Understanding planetary bodies will allow scientists to better understand Earth. With this knowledge, measures to preserve our planet can be taken. In 2015, NASA, the SETI Institute, and several other international space science organizations established the NASA Frontier Development Lab (FDL). Based out of the SETI Institute’s headquarters in Mountain View, CA, FDL uses AI (Artificial Intelligence) technologies to fill in gaps of understanding space study.

Postdoctoral student Robert Citron from the University of California Davis joined FDL to look into how meteorites that have made their way to Earth can fill in some of these gaps. What asteroid did the meteorite come from, how was the celestial body formed, what impacts its trajectory, and so much more can be gathered by studying meteorites. “In order to better understand the composition of asteroid families,” Robert states, “we much [sic] connect fresh meteorite falls to their pre-impact orbits. This is done by imaging the trajectories of the meteorites as they enter the atmosphere and finding the corresponding fragments.” But finding these meteorites, regardless of their size, can be a difficult undertaking.

Scientists can track meteorites coming into Earth’s atmosphere and determine the general area where they will land. But once these space rocks are on the ground, finding them can take hours, if not days to do. It requires manually searching wide swaths of land in which the meteorites could be partially buried in the ground, under shrubbery, or camouflaged by other rocks. “As part of the 2016 NASA Frontier Development Lab,” Robert went on to say, “we studied if machine learning could be used to help identify meteorite fragments in the field. We developed a framework using machine learning to classify images from a quadcopter drone to determine if the images contained meteorite fragments.”

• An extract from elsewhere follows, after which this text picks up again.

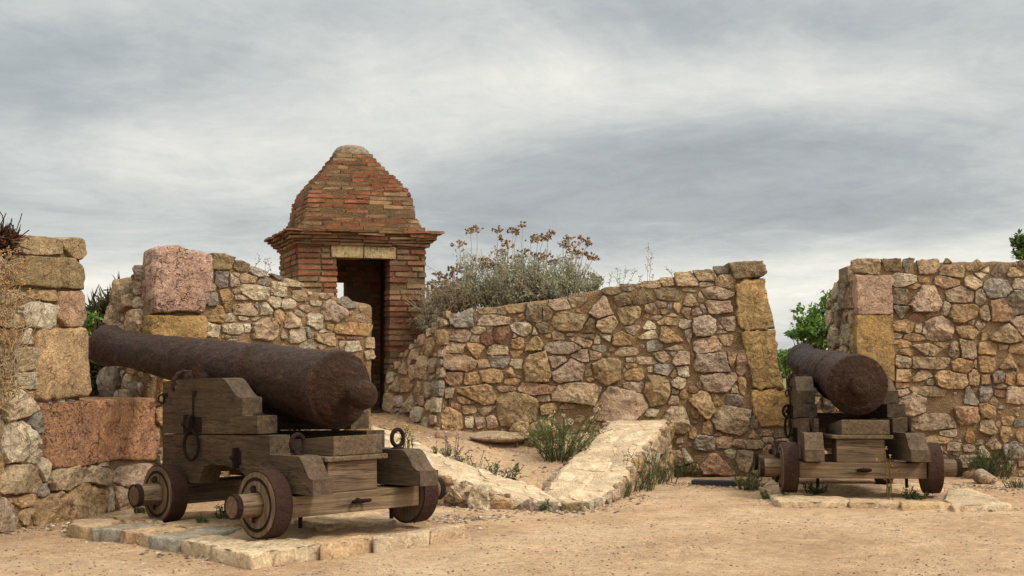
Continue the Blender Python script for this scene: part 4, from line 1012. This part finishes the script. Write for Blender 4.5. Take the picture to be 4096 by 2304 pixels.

As emergency workers around the world have learned, drones have become vital tools in locating missing people. The same principle being used to locate a person can be applied to locating hidden objects, like meteorite fragments on the ground. As drones are equipped with special sensors and high resolution cameras, they can gather visual data to be interpreted without people needing to manually walk through a field to search for elusive meteorite pieces.

To test if drones could be useful in finding meteorite fragments, Robert and his colleagues from UC Davis and FDL headed out to a suspected meteorite debris field near Walker Lake, Nevada. Before launching the drone, the team programmed it to fly at a set height ratio to the ground along a specific grid pattern. The drone then simply autonomously carried out the programmed mission. As the drone flew along the determined course, it collected a continuous stream of top-down images. To have manually searched the grid area, Robert explained, could have taken up to 100 hours. If the team was lucky, they may have found a single fragment in that time.

Instead, Robert and his team used an AI computer program to analyze the images that the drone rapidly collected. Robert went on to state that “These images can be spliced and fed into a machine learning object detection classifier, which can determine the likelihood that meteorite fragments are present in the image.” Robert and his team had to create a program that could self-recognize meteorites as foreign objects in the debris field. In total, Robert and his team conducted 10 test flights in the Walker Lake region. The drone, equipped with a GoPro camera took between 129-388 full images during each test flight.

Each of the images were analyzed by the AI program, called RetinaNet. If the AI program found a possible meteorite in an individual image, that image was marked as “positive” for further investigation. Any images without possible fragments, the program marked as “negative”. In the tests, the team placed decoy meteorites in the field to see just how well the drone and AI program could work in tandem. In the paper Robert released on the experiment’s findings, he said that there are still some adjustments to the AI system that need to be made for a fully viable program. Still, using the drone was a success primarily because it dramatically reduces the amount of time spent in the field. As part of the paper’s closing statement Robert said, “We demonstrated that as a proof of concept, it is possible to identify meteorites in the field by applying an object detection classifier to images acquired with an autonomous drone.”